The winning submissions are being displayed together as 8-foot-by-5-foot flags until Aug. 16. Normally, that location displays the 193 flags of the countries in the United Nations.

“The designs were hand-crafted, star-spangled, brilliantly bold, and digitally decorated — and they expressed a true love of the city and demonstrated a sense of community that is at the core of all Rockefeller Center does and believes in,” according to www.rockefellercenter.com.

Kirkman’s wife Lori said creating art provides stress relief for her husband but also a method of self expression.

“He enjoys art; he always has,” she said. “It’s a way that he can express his faith.”

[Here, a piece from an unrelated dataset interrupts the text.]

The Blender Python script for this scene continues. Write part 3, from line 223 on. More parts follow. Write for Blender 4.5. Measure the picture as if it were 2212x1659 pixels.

Kirkman created his rainbow design using a free app on his iPad. His artwork evolved shortly after the George Floyd incident in Minneapolis, Minnesota, and the racial conflicts that followed and continue today across the nation.

“The design that I had submitted was one that I was tinkering around with to work through some of the unrest myself,” he said. “When I heard about the (flag design) theme, I thought this would fit right in.”

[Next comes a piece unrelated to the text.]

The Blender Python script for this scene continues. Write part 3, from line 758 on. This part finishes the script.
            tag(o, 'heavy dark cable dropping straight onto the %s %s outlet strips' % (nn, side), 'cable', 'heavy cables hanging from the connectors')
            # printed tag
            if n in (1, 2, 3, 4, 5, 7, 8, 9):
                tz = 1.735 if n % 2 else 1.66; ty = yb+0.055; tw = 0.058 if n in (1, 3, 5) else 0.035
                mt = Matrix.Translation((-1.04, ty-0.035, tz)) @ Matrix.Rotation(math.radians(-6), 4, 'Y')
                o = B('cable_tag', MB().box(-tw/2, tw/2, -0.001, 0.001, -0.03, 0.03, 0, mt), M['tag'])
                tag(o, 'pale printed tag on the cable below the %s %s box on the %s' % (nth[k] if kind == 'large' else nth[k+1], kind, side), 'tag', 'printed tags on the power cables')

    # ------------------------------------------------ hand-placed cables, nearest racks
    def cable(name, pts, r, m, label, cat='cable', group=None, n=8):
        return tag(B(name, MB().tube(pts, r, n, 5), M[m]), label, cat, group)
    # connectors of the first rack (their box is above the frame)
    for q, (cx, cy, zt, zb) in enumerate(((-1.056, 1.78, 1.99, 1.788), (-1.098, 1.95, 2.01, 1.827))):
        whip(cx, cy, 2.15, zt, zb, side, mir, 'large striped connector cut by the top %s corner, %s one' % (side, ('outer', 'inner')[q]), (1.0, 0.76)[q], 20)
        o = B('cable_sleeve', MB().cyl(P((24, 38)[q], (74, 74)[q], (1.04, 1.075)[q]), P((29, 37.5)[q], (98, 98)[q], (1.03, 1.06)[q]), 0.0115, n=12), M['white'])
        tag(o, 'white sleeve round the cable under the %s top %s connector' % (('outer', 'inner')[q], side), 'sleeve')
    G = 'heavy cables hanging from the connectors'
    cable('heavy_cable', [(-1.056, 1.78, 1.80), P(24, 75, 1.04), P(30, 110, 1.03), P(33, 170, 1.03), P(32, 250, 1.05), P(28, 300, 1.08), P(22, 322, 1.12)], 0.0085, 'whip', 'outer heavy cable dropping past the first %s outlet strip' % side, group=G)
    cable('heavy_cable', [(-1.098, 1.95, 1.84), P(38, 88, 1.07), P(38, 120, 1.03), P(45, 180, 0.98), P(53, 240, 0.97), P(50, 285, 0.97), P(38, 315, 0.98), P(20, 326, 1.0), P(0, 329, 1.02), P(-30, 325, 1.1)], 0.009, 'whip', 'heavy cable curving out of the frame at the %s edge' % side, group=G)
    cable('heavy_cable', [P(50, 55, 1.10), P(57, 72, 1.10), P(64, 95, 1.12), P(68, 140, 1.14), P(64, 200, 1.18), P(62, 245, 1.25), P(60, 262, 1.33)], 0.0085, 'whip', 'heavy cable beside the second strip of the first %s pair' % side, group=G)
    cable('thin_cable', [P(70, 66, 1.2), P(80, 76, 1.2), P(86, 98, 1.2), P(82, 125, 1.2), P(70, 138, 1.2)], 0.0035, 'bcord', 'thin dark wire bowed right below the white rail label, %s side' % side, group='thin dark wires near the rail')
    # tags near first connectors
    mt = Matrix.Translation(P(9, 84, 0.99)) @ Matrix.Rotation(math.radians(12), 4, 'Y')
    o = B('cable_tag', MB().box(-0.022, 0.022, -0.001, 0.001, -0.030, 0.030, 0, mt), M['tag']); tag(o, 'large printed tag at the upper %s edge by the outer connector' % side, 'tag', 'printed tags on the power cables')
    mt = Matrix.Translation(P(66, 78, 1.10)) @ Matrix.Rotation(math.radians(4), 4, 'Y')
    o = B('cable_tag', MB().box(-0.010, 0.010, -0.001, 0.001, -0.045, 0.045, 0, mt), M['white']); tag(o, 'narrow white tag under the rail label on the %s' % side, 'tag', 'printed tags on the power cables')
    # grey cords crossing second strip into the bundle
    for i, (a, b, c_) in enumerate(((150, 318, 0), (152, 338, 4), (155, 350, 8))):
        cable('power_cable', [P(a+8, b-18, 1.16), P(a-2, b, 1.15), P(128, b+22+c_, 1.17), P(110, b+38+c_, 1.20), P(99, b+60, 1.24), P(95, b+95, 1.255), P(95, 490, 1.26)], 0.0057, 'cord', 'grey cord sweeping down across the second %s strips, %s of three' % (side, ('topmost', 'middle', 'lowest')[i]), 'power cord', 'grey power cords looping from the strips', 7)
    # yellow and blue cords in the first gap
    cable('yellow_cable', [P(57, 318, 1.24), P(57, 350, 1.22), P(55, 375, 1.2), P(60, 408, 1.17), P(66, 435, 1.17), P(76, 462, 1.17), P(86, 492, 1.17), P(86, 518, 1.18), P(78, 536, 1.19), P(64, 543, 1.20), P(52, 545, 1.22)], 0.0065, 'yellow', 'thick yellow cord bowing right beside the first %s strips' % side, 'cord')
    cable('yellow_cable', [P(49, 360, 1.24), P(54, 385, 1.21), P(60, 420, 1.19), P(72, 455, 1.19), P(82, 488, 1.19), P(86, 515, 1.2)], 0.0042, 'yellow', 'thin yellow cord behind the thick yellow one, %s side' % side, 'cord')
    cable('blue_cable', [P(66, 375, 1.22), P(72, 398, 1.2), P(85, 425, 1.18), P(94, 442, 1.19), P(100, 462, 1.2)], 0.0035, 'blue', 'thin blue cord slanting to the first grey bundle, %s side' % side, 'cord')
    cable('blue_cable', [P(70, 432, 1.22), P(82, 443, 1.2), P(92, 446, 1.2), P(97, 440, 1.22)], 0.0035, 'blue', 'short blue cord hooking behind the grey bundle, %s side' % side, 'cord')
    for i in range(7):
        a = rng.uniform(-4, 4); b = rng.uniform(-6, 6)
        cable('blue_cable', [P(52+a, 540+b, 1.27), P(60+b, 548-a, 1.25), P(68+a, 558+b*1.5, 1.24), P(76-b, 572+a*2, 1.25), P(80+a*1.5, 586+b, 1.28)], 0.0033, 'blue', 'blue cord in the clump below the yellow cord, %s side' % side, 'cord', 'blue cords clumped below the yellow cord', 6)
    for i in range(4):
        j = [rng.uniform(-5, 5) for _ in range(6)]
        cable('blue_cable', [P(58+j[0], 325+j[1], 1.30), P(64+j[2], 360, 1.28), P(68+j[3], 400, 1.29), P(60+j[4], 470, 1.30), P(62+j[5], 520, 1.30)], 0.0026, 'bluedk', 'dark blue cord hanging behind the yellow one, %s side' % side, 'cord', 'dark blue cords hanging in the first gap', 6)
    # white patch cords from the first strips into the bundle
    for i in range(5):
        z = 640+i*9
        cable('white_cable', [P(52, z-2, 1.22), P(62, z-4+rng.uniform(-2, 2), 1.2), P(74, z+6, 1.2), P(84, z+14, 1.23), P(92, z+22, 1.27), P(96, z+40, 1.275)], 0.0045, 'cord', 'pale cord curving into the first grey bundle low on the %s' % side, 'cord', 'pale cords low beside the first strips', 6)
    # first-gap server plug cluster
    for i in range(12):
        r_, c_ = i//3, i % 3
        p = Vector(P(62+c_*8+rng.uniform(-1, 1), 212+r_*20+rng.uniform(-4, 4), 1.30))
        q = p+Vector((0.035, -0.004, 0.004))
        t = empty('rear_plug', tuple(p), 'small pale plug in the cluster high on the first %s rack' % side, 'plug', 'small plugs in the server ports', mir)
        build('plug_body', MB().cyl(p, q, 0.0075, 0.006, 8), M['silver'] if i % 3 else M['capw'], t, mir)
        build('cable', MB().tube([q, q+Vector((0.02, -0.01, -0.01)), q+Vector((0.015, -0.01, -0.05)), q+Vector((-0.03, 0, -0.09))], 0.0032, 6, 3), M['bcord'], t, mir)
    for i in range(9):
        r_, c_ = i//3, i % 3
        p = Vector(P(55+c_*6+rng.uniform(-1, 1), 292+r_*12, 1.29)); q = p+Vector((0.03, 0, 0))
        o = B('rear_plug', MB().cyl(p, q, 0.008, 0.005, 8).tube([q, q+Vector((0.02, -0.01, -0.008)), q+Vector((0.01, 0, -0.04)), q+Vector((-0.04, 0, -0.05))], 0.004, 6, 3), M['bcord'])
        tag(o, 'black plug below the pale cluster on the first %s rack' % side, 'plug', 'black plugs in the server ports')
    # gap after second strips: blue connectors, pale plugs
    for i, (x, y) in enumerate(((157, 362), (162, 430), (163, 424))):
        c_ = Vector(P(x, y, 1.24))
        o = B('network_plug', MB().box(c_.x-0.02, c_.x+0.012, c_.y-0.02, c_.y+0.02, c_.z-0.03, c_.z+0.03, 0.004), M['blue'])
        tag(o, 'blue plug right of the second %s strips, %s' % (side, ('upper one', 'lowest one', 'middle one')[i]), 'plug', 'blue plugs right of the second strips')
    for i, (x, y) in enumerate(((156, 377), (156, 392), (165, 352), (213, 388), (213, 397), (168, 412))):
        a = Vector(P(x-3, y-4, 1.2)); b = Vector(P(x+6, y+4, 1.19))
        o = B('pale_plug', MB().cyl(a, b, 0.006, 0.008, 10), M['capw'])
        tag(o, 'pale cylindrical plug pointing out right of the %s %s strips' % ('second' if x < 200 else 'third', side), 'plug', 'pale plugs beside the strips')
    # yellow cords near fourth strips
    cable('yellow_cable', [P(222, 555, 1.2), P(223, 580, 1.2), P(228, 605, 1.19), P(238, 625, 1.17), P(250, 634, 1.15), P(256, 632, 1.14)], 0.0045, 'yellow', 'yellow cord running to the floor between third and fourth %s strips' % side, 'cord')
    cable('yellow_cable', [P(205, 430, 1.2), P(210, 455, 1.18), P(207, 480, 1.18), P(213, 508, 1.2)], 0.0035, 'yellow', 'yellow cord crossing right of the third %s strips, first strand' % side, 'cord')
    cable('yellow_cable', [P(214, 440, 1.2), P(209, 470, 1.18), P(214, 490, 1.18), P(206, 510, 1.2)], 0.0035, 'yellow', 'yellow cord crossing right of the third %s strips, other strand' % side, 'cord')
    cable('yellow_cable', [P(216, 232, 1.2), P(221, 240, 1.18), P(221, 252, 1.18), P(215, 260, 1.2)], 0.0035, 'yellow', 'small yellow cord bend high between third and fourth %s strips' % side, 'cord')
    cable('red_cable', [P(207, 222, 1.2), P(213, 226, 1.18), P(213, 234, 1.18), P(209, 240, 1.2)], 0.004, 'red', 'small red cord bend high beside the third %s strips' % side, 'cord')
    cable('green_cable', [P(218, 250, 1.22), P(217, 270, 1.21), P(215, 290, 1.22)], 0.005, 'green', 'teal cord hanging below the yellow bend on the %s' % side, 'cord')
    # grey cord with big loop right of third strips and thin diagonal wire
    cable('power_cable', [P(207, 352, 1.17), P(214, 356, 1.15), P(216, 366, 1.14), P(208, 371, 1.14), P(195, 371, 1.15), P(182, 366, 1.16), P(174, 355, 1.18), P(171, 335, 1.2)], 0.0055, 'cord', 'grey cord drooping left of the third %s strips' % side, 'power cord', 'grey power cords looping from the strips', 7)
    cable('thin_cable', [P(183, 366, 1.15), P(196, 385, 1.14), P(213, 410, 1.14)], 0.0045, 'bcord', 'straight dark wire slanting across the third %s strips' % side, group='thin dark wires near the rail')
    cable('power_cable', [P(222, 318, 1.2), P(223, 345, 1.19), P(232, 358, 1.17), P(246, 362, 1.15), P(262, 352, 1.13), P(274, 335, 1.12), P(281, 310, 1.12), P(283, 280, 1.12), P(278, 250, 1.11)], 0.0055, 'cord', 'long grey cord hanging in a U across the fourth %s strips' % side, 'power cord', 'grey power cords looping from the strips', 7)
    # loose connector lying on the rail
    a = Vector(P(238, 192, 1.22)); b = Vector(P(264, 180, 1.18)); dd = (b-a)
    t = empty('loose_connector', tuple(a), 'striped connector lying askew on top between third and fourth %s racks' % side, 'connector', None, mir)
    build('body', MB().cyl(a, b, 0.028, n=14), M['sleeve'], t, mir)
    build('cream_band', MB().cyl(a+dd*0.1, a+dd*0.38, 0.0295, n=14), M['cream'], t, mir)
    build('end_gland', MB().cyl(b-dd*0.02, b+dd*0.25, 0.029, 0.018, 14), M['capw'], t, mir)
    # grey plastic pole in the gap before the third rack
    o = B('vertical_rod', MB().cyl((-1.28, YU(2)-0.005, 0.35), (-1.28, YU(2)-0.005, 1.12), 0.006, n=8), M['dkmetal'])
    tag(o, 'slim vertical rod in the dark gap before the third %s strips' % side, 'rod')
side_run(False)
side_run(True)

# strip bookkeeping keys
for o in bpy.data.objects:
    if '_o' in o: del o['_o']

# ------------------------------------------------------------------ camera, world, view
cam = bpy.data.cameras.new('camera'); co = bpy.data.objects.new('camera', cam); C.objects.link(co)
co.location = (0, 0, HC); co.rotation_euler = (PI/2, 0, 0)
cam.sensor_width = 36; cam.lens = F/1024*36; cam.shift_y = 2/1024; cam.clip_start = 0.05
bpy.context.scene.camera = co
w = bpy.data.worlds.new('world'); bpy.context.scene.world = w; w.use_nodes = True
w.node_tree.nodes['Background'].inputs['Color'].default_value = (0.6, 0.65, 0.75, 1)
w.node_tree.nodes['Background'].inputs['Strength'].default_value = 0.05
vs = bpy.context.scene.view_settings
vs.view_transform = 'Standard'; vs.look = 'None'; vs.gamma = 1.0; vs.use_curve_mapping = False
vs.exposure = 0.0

Kirkman said the colors of his rainbow — white, tan, brown and black — represent diversity.

“As a person of faith, I see God in nature,” Kirkman said. “I think about how God makes everything. Everything is connected. Everything is dependent on everything else.”

In a Facebook post, Kirkman described his design meaning further.

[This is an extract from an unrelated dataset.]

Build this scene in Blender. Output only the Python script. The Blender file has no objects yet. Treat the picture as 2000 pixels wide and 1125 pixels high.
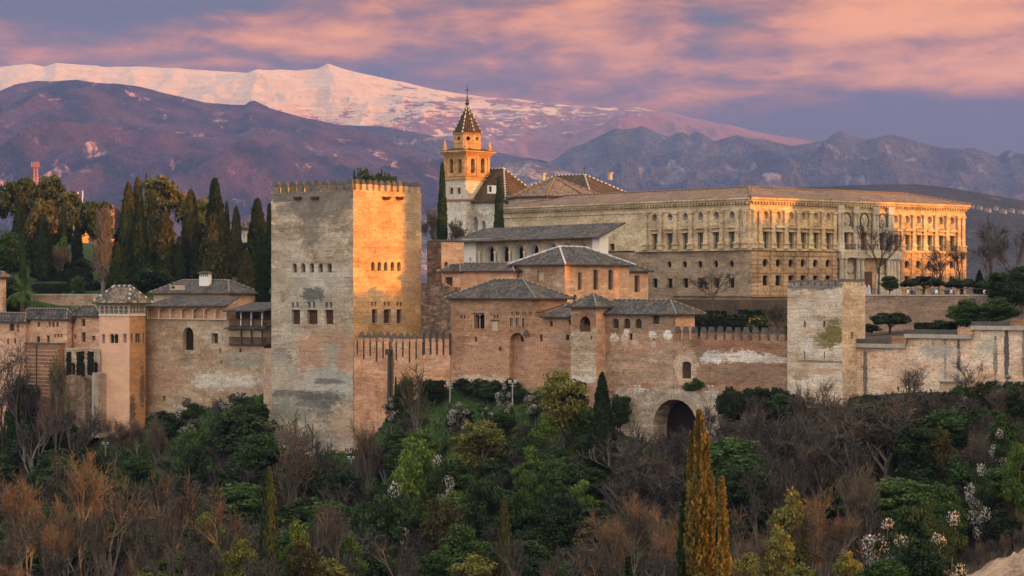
import bpy, math, random
import numpy as np
from mathutils import Vector, Matrix
from mathutils.geometry import tessellate_polygon

# ------------------------------------------------------------------ camera, sun, sky
SC = bpy.context.scene
COL = SC.collection
F = 4400.0            # focal length in pixels of the 2000 x 1125 photograph
Z0 = 90.0             # camera height above datum
cam_d = bpy.data.cameras.new('camera'); cam = bpy.data.objects.new('camera', cam_d); COL.objects.link(cam)
cam_d.sensor_width = 36.0; cam_d.lens = 36.0 * F / 2000.0
cam_d.clip_start = 0.5; cam_d.clip_end = 90000.0
cam.location = (0, 0, Z0); cam.rotation_euler = (math.radians(90), 0, 0)
SC.camera = cam
SC.view_settings.view_transform = 'Standard'; SC.view_settings.look = 'None'
SC.view_settings.gamma = 1.0; SC.view_settings.exposure = 0.88; SC.view_settings.use_curve_mapping = False
SC.cycles.use_denoising = True
SC.cycles.max_bounces = 6; SC.cycles.volume_bounces = 0; SC.cycles.transparent_max_bounces = 8
SC.cycles.use_adaptive_sampling = True; SC.cycles.adaptive_threshold = 0.006
SC.cycles.sample_clamp_indirect = 4.0

SUN_EL = math.radians(4.0)
SUN_H = Vector((0.880, -0.475)).normalized()          # horizontal direction towards the sun
sun_vec = Vector((SUN_H.x * math.cos(SUN_EL), SUN_H.y * math.cos(SUN_EL), math.sin(SUN_EL)))
sun_d = bpy.data.lights.new('sun', 'SUN'); sun = bpy.data.objects.new('sun', sun_d); COL.objects.link(sun)
sun_d.energy = 3.2; sun_d.angle = math.radians(0.5); sun_d.color = (1.0, 0.335, 0.025)
sun.rotation_euler = sun_vec.to_track_quat('Z', 'Y').to_euler()
sun.location = (300, -200, 200)

class NT:
    """thin helper round a node tree"""
    def __init__(s, tree): s.t = tree
    def node(s, typ, ins=None, **at):
        n = s.t.nodes.new(typ)
        for k, v in at.items(): setattr(n, k, v)
        for k, v in (ins or {}).items():
            if isinstance(v, bpy.types.NodeSocket): s.t.links.new(v, n.inputs[k])
            else: n.inputs[k].default_value = v
        return n
    def m(s, op, a, b=None, c=None, clamp=False):
        ins = {0: a}
        if b is not None: ins[1] = b
        if c is not None: ins[2] = c
        return s.node('ShaderNodeMath', ins, operation=op, use_clamp=clamp).outputs[0]
    def mix(s, fac, a, b, blend='MIX'):
        n = s.node('ShaderNodeMix', data_type='RGBA', blend_type=blend)
        for i, v in ((0, fac), (6, a), (7, b)):
            if isinstance(v, bpy.types.NodeSocket): s.t.links.new(v, n.inputs[i])
            elif i == 0: n.inputs[0].default_value = v
            else: n.inputs[i].default_value = tuple(v)[:3] + (1,)
        return n.outputs[2]
    def noise(s, vec, scale, detail=5, rough=0.6, dist=0.0):
        return s.node('ShaderNodeTexNoise', {'Vector': vec, 'Scale': scale, 'Detail': detail, 'Roughness': rough, 'Distortion': dist}).outputs[0]
    def ramp(s, fac, stops):
        n = s.node('ShaderNodeValToRGB', {0: fac}); cr = n.color_ramp
        while len(cr.elements) < len(stops): cr.elements.new(0.5)
        for e, (p, c) in zip(cr.elements, stops):
            e.position = p
            e.color = (c, c, c, 1) if isinstance(c, (int, float)) else tuple(c)[:3] + (1,)
        return n.outputs[0]
    def smooth(s, x, lo, hi):
        n = s.node('ShaderNodeMapRange', {'Value': x, 'From Min': lo, 'From Max': hi, 'To Min': 0.0, 'To Max': 1.0}, interpolation_type='SMOOTHSTEP')
        return n.outputs[0]
    def xyz(s, a, b, c=0.0):
        return s.node('ShaderNodeCombineXYZ', {0: a, 1: b, 2: c}).outputs[0]
    def dot(s, v, w):
        return s.node('ShaderNodeVectorMath', {0: v, 1: tuple(w)}, operation='DOT_PRODUCT').outputs['Value']
    def scale(s, v, w):
        return s.node('ShaderNodeVectorMath', {0: v, 1: tuple(w)}, operation='MULTIPLY').outputs[0]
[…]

“God created all people to live in harmony. In harmony there is hope. We are different and we are designed to work together for good and ultimately point others to Him,” he wrote.

The Kirkmans believe in the need for harmony and faith in this diverse world. For eight years, the couple has been neighborhood ambassadors at Challenge House No. 3, a nonprofit organization that seeks to revitalize Hopkinsville’s inner-city by building relationships between “families of faith,” pairing those who have resources with those in need.

“As people we are called to make the world a better place, even if it’s just on your street corner,” Kirkman said. “You have to decide that you want to make the world better … and lift other people up. When you lift other people up, you feel better yourself.”

“The Flag Project” display is arranged alphabetically around the rink according to the names of the artists. Kirkman’s flag is flying next to one designed by American artist Jeff Koons. Koons’ stainless steel “Rabbit” sculpture broke the record in 2019 for the most expensive work sold at auction by a living artist at $91 million.

“That’s kind of cool. Little Brad from Hoptown is right next to that guy,” Kirkman said. “I’m as excited about being next to that guy as I am having a flag in New York. What are the odds of that?”

In addition to having his flag exhibited at Rockefeller Center, Kirkman will receive a catalog showing all of the flags chosen for the Big Apple display. The catalog includes Kirkman’s name, hometown and a quote he submitted with his entry.

“In harmony there is hope,” he wrote. “I’m a simple man with a simple faith.”